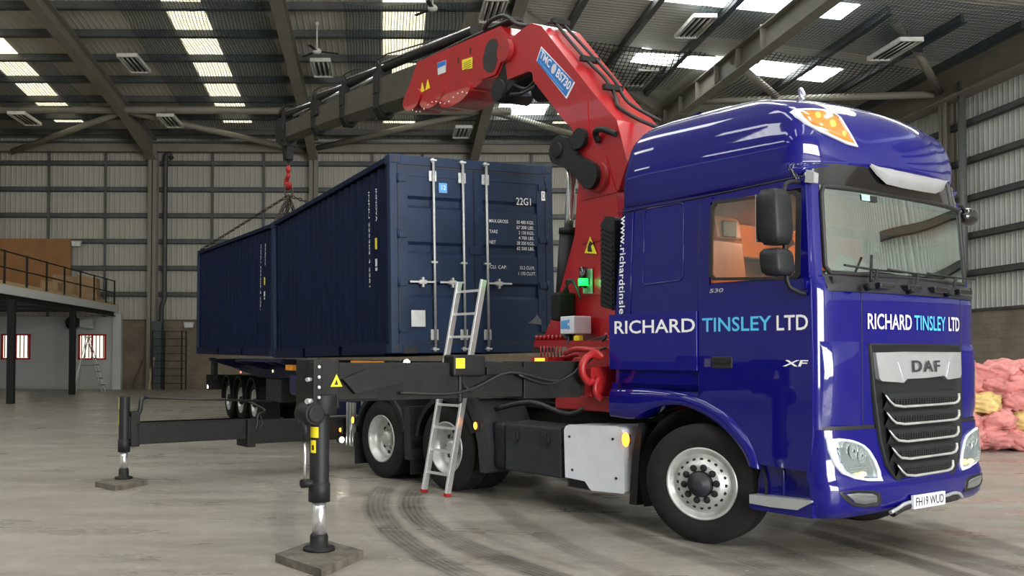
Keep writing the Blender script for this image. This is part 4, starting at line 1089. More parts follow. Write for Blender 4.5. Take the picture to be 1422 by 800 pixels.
# --- red base across the chassis (built in lorry axes)
mb = MB()
mb.box(-2.02, -1.12, .30, 2.25, 1.05, 1.20)
mb.prism([(-.10, 1.22), (-.10, 1.50), (.30, 1.52), (.45, 1.84), (2.2, 1.84), (2.3, 1.7), (2.3, 1.2)], lambda a, b, d: (d, a, b), -1.16, -1.11)
mb.box(-1.58, -1.12, .20, .26, 1.20, 1.70)
mb.box(-1.60, -1.50, .16, .50, 1.22, 1.60)
mb.prism([(-2.10, 1.70), (-1.2, 1.70), (-1.2, 1.78), (-2.05, 1.78)], XZ, .55, 1.95)
mb.prism([(-2.0, 1.2), (-1.95, 1.45), (-1.80, 1.66), (-1.62, 1.66), (-1.5, 1.45), (-1.5, 1.2), (-1.62, 1.2), (-1.66, 1.42), (-1.74, 1.52), (-1.82, 1.45), (-1.86, 1.2)], XZ, .40, .50)
mb.tube([(-2.15, .45, 1.56), (-1.9, .42, 1.62), (-1.65, .35, 1.62), (-1.5, .28, 1.50)], .03, 8)
conv(mb, T, B).each('slewing_base', M['red_dark'], crane, bevel=.012)
mb = MB(); mb.tube([(-1.08, -.02, 1.60), (-1.07, -.12, 1.63), (-1.07, -.22, 1.58), (-1.07, -.26, 1.50), (-1.07, -.24, 1.42), (-1.07, -.17, 1.36), (-1.07, -.12, 1.38)], .035, 8)
mb.tube([(-1.09, -.02, 1.40), (-1.08, -.08, 1.32), (-1.08, -.06, 1.24), (-1.1, .02, 1.2)], .03, 8)
mb.tube([(-1.5, -.06, 1.64), (-1.3, -.10, 1.68), (-1.1, -.06, 1.66), (-1.05, 0, 1.60)], .028, 8)
conv(mb, T, B).each('clamp', M['red_dark'], crane)
mb = MB()
for k in range(14):
    a = 2*PI*k/14; c_ = Vector((-1.6+.42*math.cos(a), 1.25+.42*math.sin(a), 1.78)); mb.cyl(c_, c_+Vector((0, 0, .09)), .028, n=8)
conv(mb, T, B).each('base_bolt', M['red'], crane)
mb = MB().cyl((-1.6, 1.25, 1.60), (-1.6, 1.25, 1.80), .52, n=40); mb.cyl((-1.6, 1.25, 1.80), (-1.6, 1.25, 1.84), .46, n=40)
conv(mb, T, B).build('slew_ring', M['red'], crane)
mb = MB()
for k in range(7): mb.cyl((-2.18, .25+.05*k, 1.60), (-2.18, .24+.05*k, 1.72), .008, n=6)
mb.box(-2.26, -2.0, .18, .58, 1.52, 1.60); conv(mb, T, B).each('control_lever', M['red_dark'], crane)
mb = MB(); mb.box(-2.265, -2.26, .22, .5, 1.535, 1.585).box(-2.2, -2.05, .172, .18, 1.53, 1.59); conv(mb, T, B).each('yellow_stripe', mat('yellow lit strip', (.9, .55, .02), .5, emit=(1, .6, .05), estr=.8), crane)
# --- column, front face at b = +-.30
def plate(pts, d0, d1, name, m, bevel=.01, par=None, **k):
    return MB().prism(pts, XZ, d0, d1).build(name, M[m] if isinstance(m, str) else m, par or crane, bevel=bevel, **k)
col = plate([(.62, 1.80), (1.52, 1.80), (1.36, 2.0), (1.12, 2.45), (.86, 3.02), (.82, 3.45), (.76, 3.72), (.55, 3.9), (.30, 3.85), (.12, 3.4), (.02, 2.6), (-.15, 1.80)], -.30, .30, 'column', 'red', .03)
plate([(.55, 1.72), (1.60, 1.72), (1.60, 1.80), (.55, 1.80)], -.3, .36, 'column_foot', 'red', .01)
mb = MB()
for k in range(8): mb.cyl((1.0+.082*k, .33, 1.80), (1.0+.082*k, .33, 1.865), .026, n=10)
mb.each('base_bolt', M['red'], crane)
mb = MB()
for zz in (2.3, 2.9, 3.4): mb.box(.10, .72, .295, .312, zz, zz+.03)
mb.each('weld_rib', M['red_dark'], col)
# main boom: cranked box with lighter top plate
MBP = [(.45, 3.42), (.82, 3.62), (.78, 3.97), (.90, 4.20), (.95, 4.37), (1.22, 4.69), (1.70, 5.16), (1.82, 5.22), (1.93, 5.22), (2.30, 5.24), (2.34, 5.45), (2.16, 5.77), (1.95, 5.80), (1.75, 5.81), (1.53, 5.70), (.52, 4.60), (.12, 4.2), (-.05, 3.7), (.10, 3.42)]
mbm = MB().prism(MBP, XZ, -.29, .29)
boom = mbm.build('main_boom', M['red'], crane, bevel=.035, segs=3)
MB().prism([(.60, 4.05), (1.05, 4.40), (1.70, 5.06), (1.78, 5.46), (1.55, 5.56), (.62, 4.52)], XZ, .29, .298).build('side_plate', M['red'], boom, bevel=.006)
MB().prism([(.60, 4.05), (1.05, 4.40), (1.70, 5.06), (1.78, 5.46), (1.55, 5.56), (.62, 4.52)], XZ, -.298, -.29).build('side_plate', M['red'], boom, bevel=.006)
mb = MB().cyl((.42, -.34, 3.62), (.42, .34, 3.62), .17, n=28).cyl((2.30, -.36, 5.62), (2.30, .36, 5.62), .15, n=28)
mb.each('pivot_pin', M['red_dark'], boom)
# badge on the boom
SB = [Vector((1.52, 0, 5.44)), Vector((.85, 0, 4.81)), Vector((1.01, 0, 4.66)), Vector((1.62, 0, 5.29))]
sgn_ = MB().prism([(p.x, p.z) for p in SB], XZ, .298, .304).build('sign_badge', M['white_print'], boom)
cS = sum(SB, Vector())/4
MB().prism([(cS.x+(p.x-cS.x)*.965, cS.z+(p.z-cS.z)*.93) for p in SB], XZ, .3045, .3065).build('sign_panel', M['blue_sticker'], sgn_, label='mid blue badge panel')
def onS(u, v):   # u along the long side, v up
    a = SB[0].lerp(SB[1], u); b = SB[3].lerp(SB[2], u); p = b.lerp(a, v); return (p.x, .309, p.z)
mb = MB(); text(mb, 'TMC', onS, .05, .37, .40, .90, 0, .02); mb.build('lettering', M['white_print'], sgn_, label='white letters TMC')
mb = MB(); text(mb, 'BS730', onS, .57, .96, .40, .90, 0, .02); mb.build('lettering', M['white_print'], sgn_, label='white letters BS730')
mb = MB(); text(mb, 'TELEPHONE NUMBER'[:0] or 'LOADER CRANES', onS, .10, .90, .12, .26, 0, .0) if False else mb.add([onS(*q) for q in ((.10, .14), (.86, .14), (.86, .22), (.10, .22))], [(0, 1, 2, 3)])
mb.build('white_line', M['lightblue_sticker'], sgn_)
mb = MB(); mb.prism([(onS(.47+.055*math.cos(t*PI/8), .62+.30*math.sin(t*PI/8))[0], onS(.47+.055*math.cos(t*PI/8), .62+.30*math.sin(t*PI/8))[2]) for t in range(16)], XZ, .3065, .309)
mb.build('emblem', M['white_sticker'], sgn_, label='round pale emblem')
# --- outer boom housing (red)
OB = [(5.46, 5.84), (5.30, 5.97), (5.08, 6.20), (5.03, 6.27), (4.4, 6.22), (2.60, 6.06), (2.36, 5.86), (2.42, 5.62), (2.66, 5.38), (3.04, 5.44), (3.22, 5.40), (3.75, 5.42), (4.48, 5.62), (4.75, 5.58), (5.04, 5.56), (5.40, 5.73)]
ob = plate(OB, -.21, .21, 'outer_boom_housing', 'red', .03)
OBf = plate([(2.60, 6.02), (3.28, 6.08), (3.20, 5.95), (3.22, 5.55), (3.05, 5.45), (2.68, 5.42), (2.46, 5.64), (2.42, 5.84)], .205, .235, 'cheek_plate', 'red', .01, par=ob)
plate([(2.60, 6.02), (3.28, 6.08), (3.20, 5.95), (3.22, 5.55), (3.05, 5.45), (2.68, 5.42), (2.46, 5.64), (2.42, 5.84)], -.235, -.205, 'cheek_plate', 'red', .01, par=ob)
sl = [(2.77, 5.93), (2.66, 5.90), (2.60, 5.80), (2.60, 5.68), (2.67, 5.53), (2.76, 5.47), (2.87, 5.50), (2.97, 5.58), (3.00, 5.72), (2.93, 5.87), (2.86, 5.93)]
plate(sl, .232, .240, 'slot', 'mesh_black', 0, par=ob)
for (cx, cz, rx, rz_, nm) in ((3.78, 5.43, .46, .16, 'bulge'), (4.45, 5.56, .40, .15, 'bulge'), (5.15, 5.70, .30, .17, 'nose_block')):
    pts_ = [(cx+rx*math.cos(a*PI/10), cz+rz_*math.sin(a*PI/10)) for a in range(20)]
    plate(pts_, -.25, .25, nm, 'red', .02, par=ob)
mb = MB()
for k in range(14):
    x_ = 3.4+.13*k; z_ = 5.32+.045*math.sin(k)+.011*k; mb.cyl((x_, .25, z_+.03), (x_, .262, z_+.03), .010, n=8)
mb.each('rivet', M['white_print'], ob)
def decal(pts, m, par, y=.236, nm='sticker', label=None): return MB().prism(pts, XZ, y-.012 if False else y-.003, y).build(nm, M[m], par, label=label)
decal([(4.35, 6.06), (4.08, 6.03), (4.09, 5.85), (4.33, 5.87)], 'white_sticker', ob, .216, label='white sticker with blue top'); decal([(4.345, 6.055), (4.085, 6.025), (4.09, 5.96), (4.34, 5.975)], 'blue_sticker', ob, .218)
decal([(3.61, 5.89), (3.31, 5.85), (3.32, 5.69), (3.60, 5.74)], 'yellow_sticker', ob, .216, label='yellow text sticker')
mb = MB()
for k in range(4): mb.box(3.36, 3.56, .216, .218, 5.725+.03*k+.0, 5.732+.03*k)
mb.each('print_line', M['black_print'], ob)
for x0 in (4.66, 4.84): decal([(x0-.08, 5.74), (x0+.08, 5.74), (x0, 5.90)], 'yellow_sticker', ob, .216, 'warning_triangle')
mb = MB()
for x_, z_ in ((3.38, 5.96), (3.72, 5.92), (2.9, 6.02)): mb.prism([(x_-.015, z_-.05), (x_+.015, z_-.05), (x_+.015, z_+.04), (x_-.015, z_+.04)], XZ, .209, .214)
mb.each('slot_hole', M['mesh_black'], ob)
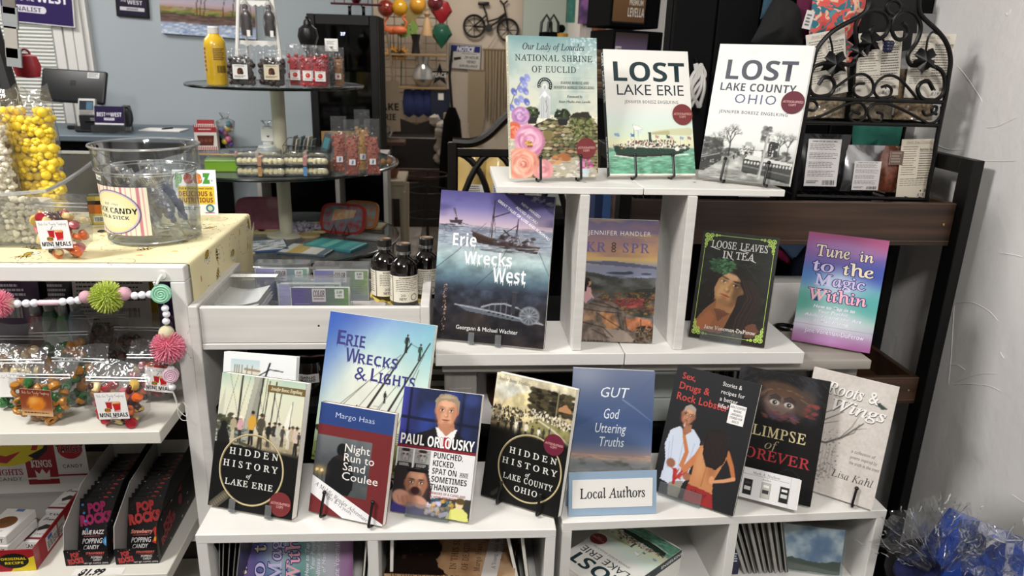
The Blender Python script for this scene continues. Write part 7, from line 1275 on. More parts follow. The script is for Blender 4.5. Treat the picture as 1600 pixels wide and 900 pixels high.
# wall hangings
p=aty(62,5,4.33);t=thing('award_sign','purple best of the west finalist sign hung over the window blinds','sign',(p.x-.02,4.322,p.z-.105),0);t.rotation_euler=(0,R(4),0);MB().rb(-.185,.185,0,.006,0,.3,.001,1).build('board',PAPER,t,0)
a=Art(.36,.29,'2e2055',cell=.03);a.text('BEST',.0,.45,.34,.63,'e6e2ee','B',.012);a.text('OF',.37,.46,.46,.53,'e6e2ee','b');a.text('THE',.36,.56,.47,.63,'e6e2ee','b');a.text('WEST',.5,.45,.94,.63,'e6e2ee','B',.012);a.vr(.1,.71,.58,.83,'d6d2dc');a.vc(.1,.77,.05,'d6d2dc',16);a.vc(.58,.77,.05,'d6d2dc',16);a.text('FINALIST',.12,.735,.56,.81,'2a2440','B');a.build('sign_print',t,PG,y=-.0006).location=(0,0,.005)
p=aty(207,27,4.38);t=thing('framed_award','small black framed winner award high on the blue wall','picture',(p.x,4.385,p.z),0);t.rotation_euler=(0,R(3),0);MB().rb(-.085,.085,0,.014,0,.17,.002,1).build('frame',BK,t);a=Art(.15,.15,'1f1a30',cell=.03);a.text('BEST',.14,.32,.5,.45,'cfcbd6','B');a.text('OF THE',.12,.5,.3,.56,'cfcbd6','b');a.text('WEST',.34,.49,.86,.63,'cfcbd6','B');a.vr(.08,.73,.92,.85,'c9c6ce');a.text('WINNER',.3,.755,.7,.83,'2a2a34','B');a.build('award_print',t,PG,y=-.0008).location=(0,0,.01)
def painting(a):
    a.vgrad([(0,'8ba0b8'),(.35,'9fb0c4'),(.52,'b9a9b4'),(.6,'b0908a'),(.64,'8a8a5a'),(.68,'4a4a2c'),(.72,'5a443e'),(.8,'6d554e'),(.84,'a5b0c4'),(1,'a9b9d0')]);a.dabs((0,.82,1,1),300,.03,.006,['c9d6e6','8a9cc0','e2e8ef','7a8fb8'],.8,None,15);a.dabs((0,.58,1,.68),120,.04,.01,['7a8a3c','5c6a2c','9aa04c','a36a4a'],.7);a.dabs((0,.68,1,.82),120,.05,.008,['6a5048','4a3a34','7d655a'],.7)
    for u in(.38,.42,.46,.66,.76,.88):a.line([(u,.7),(u+.01,.5),(u+.05,.3),(u+.1,.12)],.012,'5a3a2c',1,.006);a.dabs((u-.0,.05,u+.18,.32),26,.03,.012,['3c6a3c','5a8a4a','2c4a2c','7a9a5c'],.9)
p=aty(252,51,4.37);p2=aty(400,60,4.37);w=p2.x-p.x;t=thing('painting','canvas painting of windblown shore trees high on the blue wall','picture',((p.x+p2.x)/2,4.372,p.z-.012),0);t.rotation_euler=(0,R(2.2),0);MB().rb(-w/2,w/2,0,.025,0,.34,.002,1).build('canvas',PAPER,t);a=Art(w*.998,.338,cell=.006,seed=6);painting(a);a.build('painted_face',t,PM,y=-.0006)
# dark stand at the left edge with card clips
t=thing('card_stand','dark upright stand with clipped grey cards at the left edge','stand',(aty(12,100,2.0).x,2.0,0));MB().tube([(0,0,.0),(0,0,1.28),(-.06,0,1.8)],.024,8).build('post',mat('stand_dark','2a2a2c',.5),t);MB().lathe([(0,0),(.25,0),(.25,.02),(0,.03)],24).build('foot',mat('stand_dark'),t)
for i,(px,py,w,h,c)in enumerate(((18,28,.035,.05,'8f9496'),(20,66,.03,.075,'a8a49c'),(24,90,.035,.045,'8f9496'),(16,5,.03,.05,'6f6a66'))):p=aty(px,py,1.975);MB().rb(-w/2,w/2,-.003,.003,-h/2,h/2,.001,1).build('card',mat('clip_'+c,c,.6),t,0,loc=(p.x-t.location.x,-.03,p.z),rot=(0,R(6),0))
t=thing('red_pouch','small red bag hanging behind the popcorn bag','bag',aty(45,122,2.1));MB().lathe([(0,0),(.03,.004),(.036,.03),(.028,.055),(.006,.062)],14,sy=.5).build('bag',mat('pouch_red','9a1c28',.5),t);MB().tube(arc(0,.06,.012,0,180,8),.003,6).build('loop',mat('pouch_red'),t)
# fridge and what stands by it
fx0,fx1=aty(488,100,4.1).x,aty(594,100,4.1).x;fz=aty(540,24,4.1).z
t=thing('display_fridge','black glass door fridge with cans inside beside the blue wall','fridge',((fx0+fx1)/2,4.0,0));w=(fx1-fx0);MB().bb(-w/2,w/2,.05,.4,.0,fz).build('cabinet',BM,t,0);m=MB()
for q in((-w/2,-w/2+.04,.03,fz),(w/2-.04,w/2,.03,fz),(-w/2+.0405,w/2-.0405,fz-.05,fz),(-w/2+.0405,w/2-.0405,.03,.1)):m.rb(q[0],q[1],0,.045,q[2],q[3],.003,1)
m.build('door_frame',BK,t);MB().bb(-w/2+.04,w/2-.04,.02,.024,.1,fz-.05).build('door_glass',film('fridge_glass','9a9ea2',.03,.05,.0),t,0);a=Art(.03,.016,'000000',cell=.03);a.text('37',.1,.05,.9,.95,'dfe8ff','b');a.build('temperature_readout',t,mat('led_white','cfdcff',.5,emit=2),y=0,grid=False).location=(0,.018,fz-.1)
for k in range(4):
    MB().bb(-w/2+.045,w/2-.045,.046,.0495,.28+k*.27,.29+k*.27).build('shelf_edge',mat('shelf_grey','3a3c40',.4),t,0)
    for i in range(5):MB().lathe([(0,0),(.022,0),(.022,.1),(0,.1)],12).build('can',mat('can_%d'%(i%3),('a89a90','c9beb4','6a6a70')[i%3],.35),t,0,loc=(-w/2+.075+i*.045,.036+.03*0,.292+k*.27)).scale=(1,.3,1)
t=thing('note_card','white note card standing in front of the fridge door','card',(aty(518,78,3.1).x,3.1,aty(518,80,3.1).z),R(-8));MB().bb(-.026,.026,0,.002,0,.047).build('card',PAPER,t,0);a=Art(.044,.038,'e2e0dd',cell=.03);a.para(.1,.1,.9,.5,3,'8a8a8a');a.vp([(.3,.65),(.7,.6),(.6,.9),(.4,.85)],'7a7a6a');a.build('print',t,PM,y=-.001).location=(0,0,.004);MB().tube([(0,.006,0),(0,.006,T1+.001-t.location.z)],.003,6).build('wire_holder',BKW,t);MB().lathe([(.014,T1+.0008-t.location.z),(.012,T1+.006-t.location.z),(0,T1+.007-t.location.z)],14).build('holder_base',BKW,t)
t=thing('toy_biplane','dark red toy biplane on top of the fridge','toy',((fx0+fx1)/2+.06,4.12,fz+.002),R(8));RDm=mat('biplane_red','5a1420',.4);MB().rb(-.13,.13,-.04,.03,.05,.058,.003,1).build('lower_wing',RDm,t);MB().rb(-.13,.13,-.04,.03,.14,.148,.003,1).build('upper_wing',RDm,t);MB().ball((0,0,.085),.03,12,8,sc3=(.9,2.4,1)).build('fuselage',RDm,t)
for x in(-.11,-.06,.06,.11):MB().tube([(x,0,.058),(x,0,.14)],.0025,6).build('strut',RDm,t)
for x in(-.035,.035):MB().lathe([(0,-.008),(.022,-.008),(.022,.008),(0,.008)],16).build('wheel',BK,t,loc=(x,-.02,.0225),rot=(0,R(90),0));MB().tube([(x,-.02,.022),(x*.6,0,.06)],.003,6).build('leg',BK,t)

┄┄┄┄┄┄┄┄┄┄

TASK BRIEF
Only lines with the string "parts" belong in your answer; copy each one.

EXERCISE OUTPUT
Keep writing the Blender script for this image. This is part 4, starting at line 1089. More parts follow. Write for Blender 4.5. Take the picture to be 1422 by 800 pixels.
The Blender Python script for this scene continues. Write part 7, from line 1275 on. More parts follow. The script is for Blender 4.5. Treat the picture as 1600 pixels wide and 900 pixels high.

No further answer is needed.